We also talked about how in the past the game industry was constantly battling for the console market, and now it has become a battle for the social and mobile space. With more casual games popping up they do feel there is a lot of room for depth in these games. Narrative can always add depth and this is a place good writers can shine. At a much smaller event like GDC Online writers can get together to talk about this space without have the massive convention like E3 on their backs. The community attitude of the show really encourages writers to talk and work on best practices.

Another area that game writing really is changing is in the social space and community space. With tools like Twiiter out there, the group keeps an open mind in using these tools as writing implements to communicate with gamers. Some of the talks focus on ideas like On Demand Narrative and using different technologies to tell your story. Another talk is about Building Characters and how critical that can be to gamers even in the casual and social space.

Also, Richard pointed out that it is a great place to network for game writers. If you are new to the scene, people will truly help you out and work with you. It is a very strong community and the writers really do welcome newcomers with open arms. We all agreed in the preview that this mentality really does work throughout all of gaming. Developers are just as passionate as players and the group of writers at GDC Online will always welcome new talent.
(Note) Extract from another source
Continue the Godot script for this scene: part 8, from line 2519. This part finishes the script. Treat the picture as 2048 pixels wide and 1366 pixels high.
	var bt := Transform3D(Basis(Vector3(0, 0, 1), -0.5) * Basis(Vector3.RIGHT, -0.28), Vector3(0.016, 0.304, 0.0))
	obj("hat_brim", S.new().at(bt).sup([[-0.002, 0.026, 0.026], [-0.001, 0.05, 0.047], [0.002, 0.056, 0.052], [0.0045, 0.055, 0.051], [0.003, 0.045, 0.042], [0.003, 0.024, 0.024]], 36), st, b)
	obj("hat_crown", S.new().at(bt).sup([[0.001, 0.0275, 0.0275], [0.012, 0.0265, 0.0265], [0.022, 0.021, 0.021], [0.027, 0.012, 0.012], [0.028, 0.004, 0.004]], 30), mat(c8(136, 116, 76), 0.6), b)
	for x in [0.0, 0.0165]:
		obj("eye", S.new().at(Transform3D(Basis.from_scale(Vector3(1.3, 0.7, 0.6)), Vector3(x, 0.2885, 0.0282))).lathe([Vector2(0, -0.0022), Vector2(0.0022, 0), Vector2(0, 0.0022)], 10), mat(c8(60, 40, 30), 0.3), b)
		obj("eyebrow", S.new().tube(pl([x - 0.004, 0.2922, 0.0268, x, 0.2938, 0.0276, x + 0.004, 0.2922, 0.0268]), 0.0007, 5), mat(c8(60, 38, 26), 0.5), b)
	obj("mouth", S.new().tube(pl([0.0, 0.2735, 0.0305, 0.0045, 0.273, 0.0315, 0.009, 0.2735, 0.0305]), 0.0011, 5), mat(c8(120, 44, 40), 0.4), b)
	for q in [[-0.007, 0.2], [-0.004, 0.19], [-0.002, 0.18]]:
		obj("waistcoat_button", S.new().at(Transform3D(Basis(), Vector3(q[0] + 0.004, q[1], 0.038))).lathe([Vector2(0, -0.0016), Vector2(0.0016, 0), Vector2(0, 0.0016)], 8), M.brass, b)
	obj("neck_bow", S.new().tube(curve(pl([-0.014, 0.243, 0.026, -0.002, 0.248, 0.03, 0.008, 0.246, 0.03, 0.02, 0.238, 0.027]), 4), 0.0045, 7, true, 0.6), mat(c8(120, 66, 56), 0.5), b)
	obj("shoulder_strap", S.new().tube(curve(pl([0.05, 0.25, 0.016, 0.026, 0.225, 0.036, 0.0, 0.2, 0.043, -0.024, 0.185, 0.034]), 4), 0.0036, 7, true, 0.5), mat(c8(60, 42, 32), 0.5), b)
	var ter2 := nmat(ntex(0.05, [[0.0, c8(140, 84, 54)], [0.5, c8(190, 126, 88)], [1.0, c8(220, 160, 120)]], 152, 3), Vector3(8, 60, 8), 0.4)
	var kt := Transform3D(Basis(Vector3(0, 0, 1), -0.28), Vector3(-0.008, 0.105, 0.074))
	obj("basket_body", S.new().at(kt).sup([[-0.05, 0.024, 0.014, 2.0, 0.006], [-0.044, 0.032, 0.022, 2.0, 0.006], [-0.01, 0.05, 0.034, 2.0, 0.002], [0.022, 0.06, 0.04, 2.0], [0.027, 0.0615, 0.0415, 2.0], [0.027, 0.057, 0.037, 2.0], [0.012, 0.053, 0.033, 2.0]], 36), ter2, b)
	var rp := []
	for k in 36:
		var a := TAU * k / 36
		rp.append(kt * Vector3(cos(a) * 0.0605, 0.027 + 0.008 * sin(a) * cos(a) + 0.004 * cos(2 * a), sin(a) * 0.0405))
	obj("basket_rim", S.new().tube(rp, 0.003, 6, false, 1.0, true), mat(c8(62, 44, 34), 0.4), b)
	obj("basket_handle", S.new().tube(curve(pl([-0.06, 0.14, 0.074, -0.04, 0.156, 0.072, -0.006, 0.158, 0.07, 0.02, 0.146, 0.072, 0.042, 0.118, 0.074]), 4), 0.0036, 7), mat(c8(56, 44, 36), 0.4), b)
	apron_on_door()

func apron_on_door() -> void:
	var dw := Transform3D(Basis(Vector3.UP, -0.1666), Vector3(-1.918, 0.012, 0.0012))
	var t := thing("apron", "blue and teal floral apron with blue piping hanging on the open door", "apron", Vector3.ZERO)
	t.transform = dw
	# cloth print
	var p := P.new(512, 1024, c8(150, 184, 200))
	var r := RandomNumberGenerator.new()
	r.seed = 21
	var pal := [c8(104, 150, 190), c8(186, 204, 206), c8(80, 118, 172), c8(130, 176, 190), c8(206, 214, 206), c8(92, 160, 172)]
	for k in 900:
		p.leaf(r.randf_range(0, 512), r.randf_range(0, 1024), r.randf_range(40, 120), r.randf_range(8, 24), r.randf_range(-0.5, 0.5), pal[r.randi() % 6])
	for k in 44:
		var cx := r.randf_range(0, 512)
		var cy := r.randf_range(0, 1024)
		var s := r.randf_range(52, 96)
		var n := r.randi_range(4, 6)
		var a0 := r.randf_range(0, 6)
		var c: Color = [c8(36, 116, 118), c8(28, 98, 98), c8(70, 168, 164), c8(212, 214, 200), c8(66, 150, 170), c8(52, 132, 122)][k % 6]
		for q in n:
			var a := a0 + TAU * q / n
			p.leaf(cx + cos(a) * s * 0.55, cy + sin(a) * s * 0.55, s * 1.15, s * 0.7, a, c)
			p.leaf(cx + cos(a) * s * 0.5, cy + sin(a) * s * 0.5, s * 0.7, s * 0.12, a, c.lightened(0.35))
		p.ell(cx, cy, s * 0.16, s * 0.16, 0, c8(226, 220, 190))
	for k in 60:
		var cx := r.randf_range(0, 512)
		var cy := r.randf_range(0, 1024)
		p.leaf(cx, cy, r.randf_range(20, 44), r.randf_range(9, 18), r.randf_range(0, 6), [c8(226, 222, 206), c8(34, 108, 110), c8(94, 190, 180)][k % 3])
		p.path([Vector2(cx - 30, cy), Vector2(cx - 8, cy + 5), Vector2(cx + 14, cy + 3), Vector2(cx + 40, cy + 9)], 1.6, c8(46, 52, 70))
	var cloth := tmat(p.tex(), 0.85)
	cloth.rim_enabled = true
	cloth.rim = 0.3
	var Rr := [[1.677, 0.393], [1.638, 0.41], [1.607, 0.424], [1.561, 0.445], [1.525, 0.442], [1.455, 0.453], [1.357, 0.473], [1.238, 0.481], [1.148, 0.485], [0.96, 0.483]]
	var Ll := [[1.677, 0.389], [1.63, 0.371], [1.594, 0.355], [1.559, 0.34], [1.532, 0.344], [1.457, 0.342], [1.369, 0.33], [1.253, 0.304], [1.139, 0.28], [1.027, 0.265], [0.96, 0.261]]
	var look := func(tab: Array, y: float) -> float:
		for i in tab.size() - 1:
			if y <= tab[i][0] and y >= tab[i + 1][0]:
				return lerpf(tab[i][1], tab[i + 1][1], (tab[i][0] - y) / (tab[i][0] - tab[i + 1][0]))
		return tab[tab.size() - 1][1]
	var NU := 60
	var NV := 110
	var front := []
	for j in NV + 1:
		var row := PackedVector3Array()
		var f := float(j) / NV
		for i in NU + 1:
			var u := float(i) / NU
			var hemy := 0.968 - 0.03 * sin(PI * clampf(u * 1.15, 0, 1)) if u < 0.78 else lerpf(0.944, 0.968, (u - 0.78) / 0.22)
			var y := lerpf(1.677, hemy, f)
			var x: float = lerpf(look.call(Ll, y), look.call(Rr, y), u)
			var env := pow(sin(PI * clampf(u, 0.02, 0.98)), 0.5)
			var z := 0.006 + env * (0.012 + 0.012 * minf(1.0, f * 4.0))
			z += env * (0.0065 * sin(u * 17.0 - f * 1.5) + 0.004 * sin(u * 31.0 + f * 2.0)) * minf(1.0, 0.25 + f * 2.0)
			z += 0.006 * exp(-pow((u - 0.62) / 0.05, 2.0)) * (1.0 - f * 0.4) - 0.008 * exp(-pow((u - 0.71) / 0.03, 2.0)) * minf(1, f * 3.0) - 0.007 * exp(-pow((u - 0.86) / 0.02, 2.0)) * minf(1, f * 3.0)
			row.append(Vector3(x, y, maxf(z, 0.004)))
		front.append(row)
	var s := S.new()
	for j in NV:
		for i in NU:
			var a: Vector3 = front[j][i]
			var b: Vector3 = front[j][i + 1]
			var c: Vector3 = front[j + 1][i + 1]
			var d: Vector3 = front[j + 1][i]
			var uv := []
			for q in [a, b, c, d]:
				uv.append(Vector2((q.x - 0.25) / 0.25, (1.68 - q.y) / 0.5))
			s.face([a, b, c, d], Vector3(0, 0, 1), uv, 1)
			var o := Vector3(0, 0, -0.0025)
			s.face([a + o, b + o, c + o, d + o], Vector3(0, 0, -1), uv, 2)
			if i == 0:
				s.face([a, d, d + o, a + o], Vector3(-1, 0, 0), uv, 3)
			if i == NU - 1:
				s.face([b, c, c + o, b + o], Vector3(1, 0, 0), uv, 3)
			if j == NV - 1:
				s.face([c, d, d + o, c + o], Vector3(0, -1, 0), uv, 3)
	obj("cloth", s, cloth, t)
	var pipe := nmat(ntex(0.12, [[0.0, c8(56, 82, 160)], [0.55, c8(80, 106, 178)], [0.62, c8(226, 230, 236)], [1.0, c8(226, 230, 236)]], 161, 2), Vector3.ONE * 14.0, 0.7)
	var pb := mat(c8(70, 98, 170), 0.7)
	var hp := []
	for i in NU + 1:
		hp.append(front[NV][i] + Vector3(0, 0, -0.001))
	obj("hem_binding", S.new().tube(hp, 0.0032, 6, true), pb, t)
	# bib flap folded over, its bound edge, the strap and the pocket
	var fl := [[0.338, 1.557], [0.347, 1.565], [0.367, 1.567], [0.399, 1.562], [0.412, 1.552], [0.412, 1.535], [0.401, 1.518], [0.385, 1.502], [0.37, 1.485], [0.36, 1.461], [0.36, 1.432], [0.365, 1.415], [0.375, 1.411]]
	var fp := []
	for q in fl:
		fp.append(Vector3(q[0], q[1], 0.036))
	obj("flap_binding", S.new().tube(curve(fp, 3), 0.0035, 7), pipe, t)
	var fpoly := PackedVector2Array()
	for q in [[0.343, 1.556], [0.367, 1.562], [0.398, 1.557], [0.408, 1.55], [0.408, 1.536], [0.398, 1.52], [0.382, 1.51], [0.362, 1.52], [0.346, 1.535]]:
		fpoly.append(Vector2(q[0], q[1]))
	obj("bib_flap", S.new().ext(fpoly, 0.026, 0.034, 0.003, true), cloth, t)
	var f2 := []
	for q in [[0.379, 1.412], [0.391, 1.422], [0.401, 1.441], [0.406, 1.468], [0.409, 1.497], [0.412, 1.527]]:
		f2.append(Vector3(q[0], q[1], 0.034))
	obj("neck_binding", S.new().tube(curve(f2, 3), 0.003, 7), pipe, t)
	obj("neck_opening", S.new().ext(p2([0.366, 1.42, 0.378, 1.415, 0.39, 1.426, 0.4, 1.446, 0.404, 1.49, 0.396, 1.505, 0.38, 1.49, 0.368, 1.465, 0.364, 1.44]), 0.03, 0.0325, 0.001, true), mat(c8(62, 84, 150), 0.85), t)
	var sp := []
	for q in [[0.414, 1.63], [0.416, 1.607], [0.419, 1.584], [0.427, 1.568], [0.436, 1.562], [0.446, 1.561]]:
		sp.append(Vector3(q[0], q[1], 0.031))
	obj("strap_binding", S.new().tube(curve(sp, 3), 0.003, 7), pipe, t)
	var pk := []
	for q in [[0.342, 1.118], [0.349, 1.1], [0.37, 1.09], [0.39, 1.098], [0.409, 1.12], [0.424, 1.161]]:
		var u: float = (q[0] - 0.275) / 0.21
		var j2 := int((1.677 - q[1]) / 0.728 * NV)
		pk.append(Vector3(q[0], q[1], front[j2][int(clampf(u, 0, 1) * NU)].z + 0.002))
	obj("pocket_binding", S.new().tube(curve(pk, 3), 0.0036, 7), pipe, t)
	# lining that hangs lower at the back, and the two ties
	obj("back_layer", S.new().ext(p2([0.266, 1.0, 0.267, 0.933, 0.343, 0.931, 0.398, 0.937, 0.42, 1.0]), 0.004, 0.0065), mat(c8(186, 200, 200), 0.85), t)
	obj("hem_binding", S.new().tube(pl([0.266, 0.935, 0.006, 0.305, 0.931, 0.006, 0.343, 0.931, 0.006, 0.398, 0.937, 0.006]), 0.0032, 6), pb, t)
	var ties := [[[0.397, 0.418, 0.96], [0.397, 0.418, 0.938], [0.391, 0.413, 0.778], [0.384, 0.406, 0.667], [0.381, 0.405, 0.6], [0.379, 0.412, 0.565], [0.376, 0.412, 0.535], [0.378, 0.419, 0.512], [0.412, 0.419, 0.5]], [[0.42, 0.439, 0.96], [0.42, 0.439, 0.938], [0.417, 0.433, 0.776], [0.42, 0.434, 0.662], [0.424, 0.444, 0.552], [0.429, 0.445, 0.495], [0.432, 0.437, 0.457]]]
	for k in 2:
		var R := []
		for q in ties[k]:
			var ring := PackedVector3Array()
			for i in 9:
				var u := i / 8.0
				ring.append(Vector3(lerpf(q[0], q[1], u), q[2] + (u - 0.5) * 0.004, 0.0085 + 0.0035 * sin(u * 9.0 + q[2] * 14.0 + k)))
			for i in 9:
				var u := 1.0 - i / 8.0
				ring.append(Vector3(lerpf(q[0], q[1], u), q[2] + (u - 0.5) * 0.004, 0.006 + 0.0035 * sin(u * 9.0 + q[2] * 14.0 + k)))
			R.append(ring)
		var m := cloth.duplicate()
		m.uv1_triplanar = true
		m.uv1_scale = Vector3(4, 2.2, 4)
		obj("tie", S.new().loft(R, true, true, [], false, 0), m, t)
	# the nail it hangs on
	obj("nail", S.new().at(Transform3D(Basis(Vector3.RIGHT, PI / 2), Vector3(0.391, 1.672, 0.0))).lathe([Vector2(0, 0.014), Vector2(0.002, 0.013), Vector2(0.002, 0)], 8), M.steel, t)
Both Tom and Rich agree that the key for many writers is to stay fresh and work out new ideas. When coming to the summit they both always leave with that fresh outlook on their work. They also remind every game writer to realize that you are not alone. This is something that is at its core for the Game Narrative folks. They want to support and help each others ideas. They want writers to walk away with a tool set they can use. Rich explained that even as a cynical old pro, he always leaves GDC Online with a new outlook, refreshed and reenergized.

We want to thank the guys for taking time to talk and also make sure folks know about the Game Narrative Summit at GDC Online. Even if you cannot make it to the show, stop by The Ginger Man that week and spend some time with the crew as they get together to meet and talk about writing for games. It is a great creative place and all are definitely welcome.